Constant expansion of the Heart


If he were to return alive, would I be aloof as always, or hug him as if I knew what it was like to miss him living for these 6 years.  Who could ever know the future without living it step by step.  The heart breaks repeatedly, and impossibly it grows again.  It is a constant expansion of the heart.  To love again seems utterly impossible, and to not do so is even worse. 

To explain the life of a journalist with a heart would take years, it has been almost 6, and we are only getting started.  We are a movement of joy from the beginning of time, resisting any and all impediments to human rights- the right to live joyfully and raise another generation in joy and in strong cultural traditions.  Who is to say they are worthy to attempt to take that right from anyone, ever?

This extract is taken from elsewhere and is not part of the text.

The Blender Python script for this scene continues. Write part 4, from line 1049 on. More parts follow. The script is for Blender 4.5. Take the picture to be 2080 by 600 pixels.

From "Little Love Stories that make up our Lives"


The night he was shot, I was walking south towards a central park playground with Oisin.  We were having a good day, going to maybe play a little soccer while waiting for our friends to join us- suddenly I felt the wind blowing up from the south and on that warm October day, and I was instantly drained and cold- all I could do was get Oisin into a sit-down pizza shop and order a soup to try to pull in my draining strength.  When we got home that evening (the kids: Oisin, and my friend Sarah’s little girl Ase), my friend Dawn Zuppelli called.  She was going on about something, I had no idea what it was- as usual she was talking so fast, my dear Zoom -Zoom Zuppelli.  She said “Don’t tell me I am the first to tell you this terrible news, this terrible, terrible news”…What are you on about, I was thinking, and then (as still), I just could- not wrap my mind around it.  I laughed- “it can not be true; it is a mistake.  If it were true he would have went out as he loved with his camera in his hands”.  The connection faded.  I dropped the phone.  I went to the door and once again that Friday evening, the wind was blowing up fiercely from the south, I felt the Indigenous voices on the wind, blowing the leaves on the birch trees.  I cried and punched the wall.  I slid to the floor and listened to the wind.  It is time to let go at the moment of death, we can-not hold on to those who leave this earth before us.  I felt his hand come close to me that night, white and ether- real and I said to the wind: “you must go.  Be at peace. “ His number is still in my phone.  I called it so many times to hear his voice on the machine. 
So many times I thought I saw him on the sidewalk.  I would just expect him to turn up with a load of unedited raw footage to ingest and edit.  I do not want to write these words.  I do not want to admit even now that he will not be coming back.